On May 30th, 1934 he was arrested. On that very day, after a deluge of telegrams and telephone calls, I arrived at the Mandelstamms from Leningrad. We were then all so poor that in order to be able to buy a return ticket, I took a statuette with me to sell, a 1924 Danko. The warrant for Mandelstamm’s arrest was signed by Yagoda3 himself. All night the police searched the apartment. They were looking for poems. We all sat in one room. It was very quiet. Behind the wall, at Kirsanov’s4 , we could hear a Hawaiian guitar. The detective found The Century of the Wolf and showed it to Ossip Emilievitch, who nodded his head in silence. He was taken away at seven o’clock, when it was already daylight. He kissed me when we parted.

Advertisement

Fifteen days later, early in the morning, Nadia had a phone call and was told to be at the Kazan railroad station that night if she wanted to accompany her husband in exile. It was all over. Our friend X and I went around collecting money for the trip. People gave a lot. Mrs. B. burst into tears and stuffed into my hand without counting it, a whole lot of money.
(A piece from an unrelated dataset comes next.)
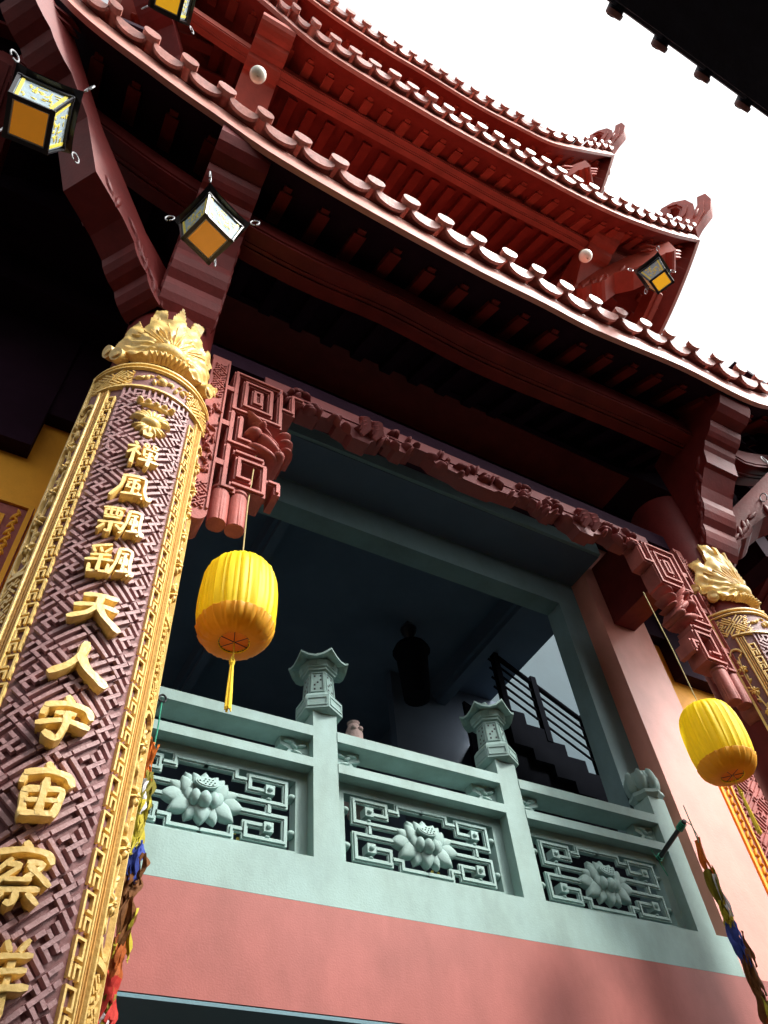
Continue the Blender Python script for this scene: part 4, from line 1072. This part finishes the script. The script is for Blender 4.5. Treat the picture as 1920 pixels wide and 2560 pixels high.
# stair flight against the pale stair wall
S0=at(1250,1730,'y',6.3); S1=at(1600,2010,'y',6.3)
ST=empty('staircase',(S1.x,6.3,3.49)); tag(ST,'dark staircase with black railing rising inside the balcony room','staircase')
def SB(mb,name,m):
    o=mb.build(name,m,None); o.parent=ST; o.matrix_parent_inverse=Matrix.Translation((-S1.x,-6.3,-3.49)); return o
mb=MB(); n=9
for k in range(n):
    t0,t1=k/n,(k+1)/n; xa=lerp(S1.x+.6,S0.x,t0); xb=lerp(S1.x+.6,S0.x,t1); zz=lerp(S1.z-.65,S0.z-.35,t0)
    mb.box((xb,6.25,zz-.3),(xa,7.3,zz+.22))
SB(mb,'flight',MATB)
mb=MB(); mb.prism([(S1.x+.9,3.5),(S1.x+.9,S1.z-.7),(S0.x-.6,S0.z-.30),(S0.x-.6,3.5)],lambda a,b,d:(a,6.33+d,b),0,.05); SB(mb,'stringer',MATB)
sl_=(S0.z-S1.z+.2)/(S0.x-S1.x-.6)
for off in (.95,.78,.62,.46,.30):
    mb=MB(); mb.tube([(S1.x+.5,6.28,S1.z-.45+off),(S0.x-.1,6.28,S1.z-.45+off+sl_*(S0.x-S1.x-.6))],.035 if off==.95 else .016,8); SB(mb,'rail',MATB)
for t in (.12,.42,.72,.95):
    x=lerp(S1.x+.5,S0.x-.1,t); zz=S1.z-.45+sl_*(x-S1.x-.5)
    mb=MB(); mb.box((x-.045,6.24,zz+.0),(x+.045,6.32,zz+1.05)); SB(mb,'newel',MATB)
# ---------------------------------------------------------------- neighbouring roof overhead
NR=empty('neighbour_roof',(4,-1.5,8)); tag(NR,'dark tiled eave of the neighbouring building overhead at upper right','roof')
def NB(mb,name,m,s=False):
    o=mb.build(name,m,None,s); o.parent=NR; o.matrix_parent_inverse=Matrix.Translation((-4,1.5,-8)); return o
xs=[1.15,5.2]
mb=MB(); mb.hexa([(xs[0],-.32,6.0),(xs[1],-.32,6.0),(xs[1],-2.6,7.1),(xs[0],-2.6,7.1),(xs[0],-.32,6.10),(xs[1],-.32,6.10),(xs[1],-2.6,7.25),(xs[0],-2.6,7.25)]); NB(mb,'roof_deck',TILE)
mb=MB(); x=xs[0]+.10
while x<xs[1]:
    mb.tube([(x,-.28,6.11),(x,-2.6,7.28)],.045,10)
    mb.prism([(.135*math.cos(math.pi-math.pi*i/8)+x+.15,-.05*math.sin(math.pi*i/8)+6.09) for i in range(9)]+[(.135*math.cos(math.pi*i/8)+x+.15,6.12) for i in range(9)],lambda a,b,d:(a,-.325+d,b),-.02,.02)
    x+=.30
NB(mb,'roof_tiles',TILE,True)
mb=MB(); x=xs[0]+.10
while x<xs[1]:
    mb.lathe([(.001,0),(.045,0),(.048,.01),(.045,.025),(.001,.025)],14,(0,0,0),cap=False); nV=14*5
    for i in range(len(mb.v)-nV,len(mb.v)):
        a,b,c=mb.v[i]; mb.v[i]=(x+a,-.29+c,6.10+b)
    x+=.30
NB(mb,'tile_caps',mat('dusty_red_tile',(.22,.09,.08),.6,.2),True)
mb=MB(); mb.box((xs[0]+.2,-2.9,0),(xs[1],-2.6,7.1)); NB(mb,'wall',mat('grey_brown_wall',(.14,.11,.10),.9,.1,2))

cw=MB(); cw.box((-9,-4.9,0),(13,-4.6,7.5)); cw.box((-9,-4.95,7.5),(13,-4.5,7.62))  # unseen wall added to cut horizon light and bounce under the eaves
tag(cw.build('sky_blocker_wall',mat('grey_brown_wall',(.14,.11,.10),.9,.1,2)),'tall plain unseen wall added behind the viewer to block low sky light','wall')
I went to the Kazan station with Nadia, but my own train was leaving from the Leningrad station early that evening, and Ossip was brought out only after I had left the Kazan station. No one was allowed to speak with him. It was too bad that I hadn’t waited for him, and he hadn’t seen me, because later on, when he had fits of insanity, he was persuaded that I had surely been shot, and kept looking for my corpse.

In February of 1936, I went to visit Mandelstamm in Voronej and learned all the details of his “affair.” It is striking that a sense of spaciousness and breadth appeared in Mandelstamm’s verse precisely in Voronej, when he was not at all free.
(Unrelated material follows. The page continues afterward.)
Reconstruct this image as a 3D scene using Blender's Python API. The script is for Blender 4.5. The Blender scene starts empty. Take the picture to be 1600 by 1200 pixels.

It was there that he was forced, for ambiguous reasons, to give a lecture about Acmeism. It mustn’t be forgotten that he had said in 1937, “I do not disavow the living or the dead.”
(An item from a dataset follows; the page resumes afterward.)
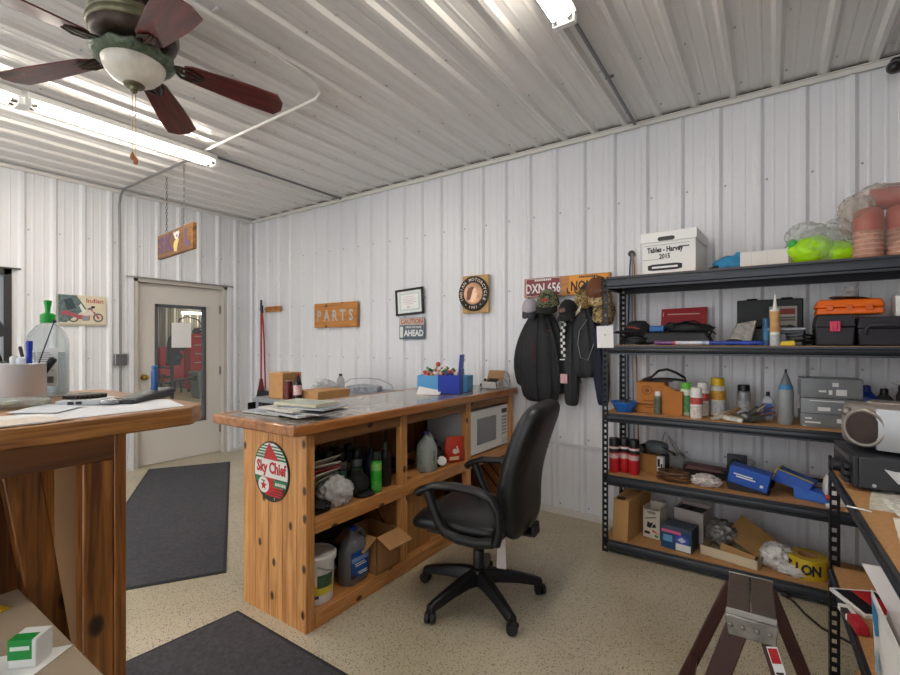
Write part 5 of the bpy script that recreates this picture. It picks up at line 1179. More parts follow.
k = MB(); k.box((-.011, -.006, 0), (.011, .006, .075)); k.build('body', mat('2c5f9e', .35), t, bevel=.004); k = MB(); k.box((-.009, -.005, .075), (.009, .005, .087)); k.build('top', mat('3a76b4', .35), t, bevel=.002)
t = thing('clear_pouch', 'clear pouch with colourful cards lying in front of the steel cup', 'pouch', (-1.44, .30, ZB + .0045), .9)
k = MB(); k.ball((0, 0, .008), (.085, .06, .012), 3, .25, 9, 3, 0); k.build('film', glass('e6ece8', .1, .15), t, smooth=70)
k = MB()
for i, c_ in enumerate(('3f9a5a', '4f74a8', 'c9b34a', '7aa88a', 'b05a68')): k.m(mat(c_, .5)); k.at((-.04 + i * .022, -.01 + (i % 2) * .02, .004 + i * .001), (0, 0, i * .7)); k.cbox((0, 0, 0), (.03, .022, .001))
k.build('cards', None, t, smooth=0)

# desk below with its papers
DKZ = .88
dk = thing('beige_desk', 'beige desk top tucked below the stained bar', 'desk', (0, 0, 0))
b = MB(); b.box((-1.235, -.75, DKZ - .03), (-.42, .275, DKZ)); b.build('desk_top', mat('a4947e', .55, var=.05, scale=5), dk, bevel=.003)
for x in (-1.21, -.46):
    for y in (-.72, .245):
        b = MB(); b.box((x - .02, y - .02, 0), (x + .02, y + .02, DKZ - .03)); b.build('leg', DKGREY, dk)
ZD = DKZ + .0006
sheet('printed_page', 'white printed page under the green and white carton', [(-1.06, .10), (-.93, .273), (-.87, .18), (-1.0, .02)], ZD, PAPER, 'page')
sheet('printed_page', 'printed page corner at the bottom edge of the photo beside the bar', [(-.86, .18), (-.80, .255), (-.74, .16), (-.80, .09)], ZD + .001, PAPER, 'page')
sheet('printed_page', 'grey page beside the yellow label on the desk', [(-1.17, .06), (-1.06, .20), (-.99, .10), (-1.1, -.02)], ZD + .001, mat('c8cace', .7), 'page')
b = MB()
for i in range(4): b.box((-.93 + i * .008, .185, ZD + .001), (-.925 + i * .008, .225, ZD + .0014))
b.bm.free()
t = thing('yellow_label', 'black and yellow label lying at the back of the desk', 'label', (-1.175, .185, ZD), .3)
k = MB(); k.box((-.04, -.05, 0), (.04, .05, .002)); k.build('sheet', mat('c8a81e', .5), t, smooth=0); k = MB(); k.box((-.03, -.03, .002), (.03, .03, .0028)); k.build('dark_panel', BLACKP, t, smooth=0)
t = thing('spark_plug_carton', 'small green and white carton standing on the desk papers', 'carton', (-.935, .222, ZD + .0015), .75)
k = MB(); k.box((-.019, -.018, 0), (.019, .018, .042)); k.build('carton', WHITE, t, bevel=.0015)
k = MB(); k.box((-.0194, -.0184, .013), (.013, .0, .0424)); k.build('green_panel', mat('12923c', .45), t, smooth=0)
k = MB(); k.box((-.016, -.0188, .027), (.010, -.0175, .033)); k.build('white_bar', mat('d8e6da', .5), t, smooth=0)
t = thing('plastic_cup', 'clear plastic cup bottom at the lower picture edge on the desk', 'cup', (-.90, .145, ZD + .0015))
k = MB(); k.lathe([(.012, 0), (.014, .02), (.0145, .02), (.013, .0)], seg=16, cap=False); k.build('shell', glass('e8ecee', .1, .2), t)
# ================================================================== BLACK STEEL SHELVING AGAINST THE BACK WALL
SHM = mat('16171a', .38, .3); SHB = mat('2f3238', .32, .3); DECK = mat('b98a58', .75, var=.14, scale=70)
SX0, SX1, SYF, SYB = -.915, .93, 3.09, 3.548
def post(mb, x, y, z1, dx, dy):
    """Slotted angle post: two flanges with keyhole slots left open."""
    for fx in (0, 1):
        n = 0; z = 0
        if fx == 0:
            a0, a1 = sorted((x, x + dx * .038)); b0, b1 = sorted((y, y + dy * .003))
            mb.box((a0, b0, 0), (a0 + .011, b1, z1)); mb.box((a1 - .011, b0, 0), (a1, b1, z1))
            while z < z1 - .02: mb.box((a0 + .011, b0, z), (a1 - .011, b1, min(z1, z + .019))); z += .038
        else:
            a0, a1 = sorted((x, x + dx * .003)); b0, b1 = sorted((y, y + dy * .038))
            mb.box((a0, b0, 0), (a1, b0 + .011, z1)); mb.box((a0, b1 - .011, 0), (a1, b1, z1))
            while z < z1 - .02: mb.box((a0, b0 + .011, z), (a1, b1 - .011, min(z1, z + .019))); z += .038
def beam_x(mb, x0, x1, y, z, s, h=.06):
    """Rolled shelf beam along x with a raised rounded band; s is the outward y direction."""
    pr = [(.018, 0), (.0, 0), (.0, -.012), (-.007, -.018), (-.010, -h * .5), (-.007, -h + .016), (.0, -h + .010), (.0, -h), (.018, -h)]
    mb.loft([[(x0, y + (-s) * q, z + w) for q, w in pr], [(x1, y + (-s) * q, z + w) for q, w in pr]])
sh = thing('storage_shelf', 'black steel shelving unit with particle board decks on the back wall', 'shelving unit', (0, 0, 0))
for x, dx in ((SX0, 1), (SX1, -1)):
    for y, dy in ((SYF, 1), (SYB, -1)):
        b = MB(); post(b, x, y, 1.80, dx, dy); b.build('upright', SHM, sh, smooth=0)
S4, S3, S2, S1, S0 = 1.80, 1.352, .912, .508, .085
for z, h in ((S4, .075), (S3, .055), (S2, .058), (S1, .066), (S0, .066)):
    b = MB(); b.box((SX0 + .01, SYF + .012, z - .014), (SX1 - .01, SYB - .012, z)); b.build('deck', DECK, sh, smooth=0)
    for y, s in ((SYF, -1), (SYB, 1)):
        b = MB(); beam_x(b, SX0 + .036, SX1 - .036, y, z - .003, s, h); b.build('front_beam' if s < 0 else 'rear_beam', SHB, sh, smooth=30)
    for x, s in ((SX0, 1), (SX1, -1)):
        b = MB(); b.box((min(x, x + s * .018) + .003 * s, SYF + .036, z - h), (max(x, x + s * .018) + .003 * s, SYB - .036, z - .003)); b.build('side_beam', SHB, sh, smooth=0)
e_ = .0006

# ---- top deck
t = thing('file_box', 'white file storage box with a lid and black oval handle on the top shelf', 'storage box', (-.52, 3.37, S4 + e_), -.05)
k = MB(); k.box((-.155, -.2, 0), (.155, .16, .235)); k.build('carton', WHITE, t, bevel=.002)
k = MB(); k.box((-.163, -.208, .205), (.163, .168, .268)); k.build('lid', mat('eeeeec', .5), t, bevel=.002)
k = MB(); k.m(mat('2e2e30', .5)); k.at((-.01, -.2085, .222), (PI / 2, 0, 0)); k.prism([(-.035 + .015 * math.cos(a_), .013 * math.sin(a_)) for a_ in [PI / 2 + PI * i / 8 for i in range(9)]] + [(.035 + .015 * math.cos(a_), .013 * math.sin(a_)) for a_ in [-PI / 2 + PI * i / 8 for i in range(9)]], -.0, .0015); k.build('hand_hole', None, t, smooth=0)
k = MB(); k.m(INK); k.at((0, -.2005, 0)); k.text('Tables - Harvey', .045, facing((-.02, 0, .155)), bold=.0018, sx=.72); k.text('2015', .04, facing((-.02, 0, .112)), bold=.0014, sx=.8); k.at((-.02, -.2005, .045), (PI / 2, 0, 0)); k.prism([(-.10, -.014), (-.07, -.02), (.07, -.02), (.10, -.014), (.10, .014), (.07, .02), (-.07, .02), (-.10, .014)], 0, .0005); k.m(WHITE); k.at((-.02, -.2013, .045)); k.box((-.075, -.0008, -.006), (.075, 0, .006)); k.build('printing', None, t, smooth=0)
k = MB(); k.m(mat('5a5a60', .6)); k.at((.0, -.2005, 0)); k.box((-.15, -.0005, .185), (.12, 0, .187)); k.box((-.15, -.0005, .095), (-.03, 0, .097)); k.box((.06, -.0005, .16), (.12, 0, .168)); k.build('ruled_lines', None, t, smooth=0)
t = thing('blue_gloves', 'bright blue and black work glove beside the white storage box', 'glove', (-.205, 3.27, S4 + e_))
k = MB(); k.ball((0, 0, .045), (.085, .05, .045), 3, .3, 9, 5, 0); k.ball((.045, .01, .075), (.035, .03, .035), 3, .3, 9, 2, 0); k.build('glove', mat('2b84b4', .6, var=.15, scale=30), t, smooth=70)
k = MB(); k.ball((-.055, .01, .02), (.06, .05, .022), 3, .3, 9, 7, 0); k.ball((.075, 0, .055), (.025, .03, .05), 2, .3, 8, 3, 0); k.build('cuff', mat('1d2126', .8), t, smooth=70)
t = thing('white_carton', 'long white carton with a dark framed end on the top shelf', 'carton', (-.02, 3.29, S4 + e_), .0)
k = MB(); k.box((-.13, -.06, 0), (.10, .10, .10)); k.build('carton', mat('e2e0dc', .6), t, bevel=.002)
k = MB(); k.m(mat('8a847a', .7)); k.hexa([(.10, -.06, .0), (.115, -.06, 0), (.115, .1, 0), (.10, .1, 0)], [(.10, -.06, .1), (.115, -.06, .1), (.115, .1, .1), (.10, .1, .1)]); k.m(mat('4a4038', .6)); k.box((.1155, -.055, .005), (.1165, .095, .095)); k.m(mat('c0bcb2', .7)); k.box((.1165, -.04, .018), (.1172, .08, .082)); k.build('end_flap', None, t, smooth=0)
k = MB(); k.m(mat('c9c6c0', .6)); k.box((-.075, -.0605, .002), (-.073, -.06, .098)); k.box((.0, -.0605, .002), (.002, -.06, .098)); k.build('seam', None, t, smooth=0)
LIME = mat('a3e00f', .45, var=.15, scale=14, bump=.4, bscale=30)
t = thing('lime_bag', 'clear plastic bag with bright lime green cloth inside on the top shelf', 'bag', (.225, 3.29, S4 + e_))
k = MB(); k.ball((-.04, -.02, .075), (.115, .09, .085), 4, .14, 7, 4, 0); k.ball((.075, -.01, .055), (.08, .085, .065), 3, .14, 7, 9, 0); k.build('green_cloth', LIME, t, smooth=70)
k = MB(); k.ball((0, .0, .09), (.150, .105, .11), 4, .22, 13, 6, 0, True); k.ball((-.06, .02, .17), (.09, .06, .07), 4, .35, 13, 3, 0, True); k.ball((.075, .02, .17), (.07, .06, .07), 4, .35, 13, 11, 0, True); k.build('film', glass('f4f5f4', .18, .10), t, smooth=80)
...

There have been several gossipy, ill-informed books about Mandelstamm published in recent years. One is Georges Ivanov’s Petersburg Nights. Even more shocking in its inaccuracies and trivialities is a book by Leonid Chatsky, published under the aegis of the best, oldest American university, Harvard!

Mandelstamm was a tragic figure. Even while in exile in Voronej, he wrote works of untold beauty and power. And he had no poetic forerunners—wouldn’t that be something worth thinking about for his biographers? In all of world poetry, I know of no other such case. We know the sources of Pushkin and Blok, but who will tell us where that new, divine harmony, Mandelstamm’s poetry, came from?

I last saw Mandelstamm in the Fall of 1937. He and Nadia had come to Leningrad for a couple of days. The times were apocalyptic. Disaster was following in the footsteps of each of us. Mandelstamm had no money whatever. He and his wife had no place to live. Ossip breathed heavily; he was catching air with his lips. I came to meet him, I do not remember where. Everything was like a frightening dream. Someone who arrived after me said that Ossip’s father had no warm clothes. Ossip took off the sweater he was wearing under his jacket and gave it to pass on to his father. At that time we were reading simultaneously Joyce’s Ulysses—he in a good German translation. I in the original. Several times we started to talk about Ulysses, but we couldn’t—it was not a time to talk about books.

Mandelstamm was arrested for a second and last time on May 2nd, 1938. He died a few months later in Siberia.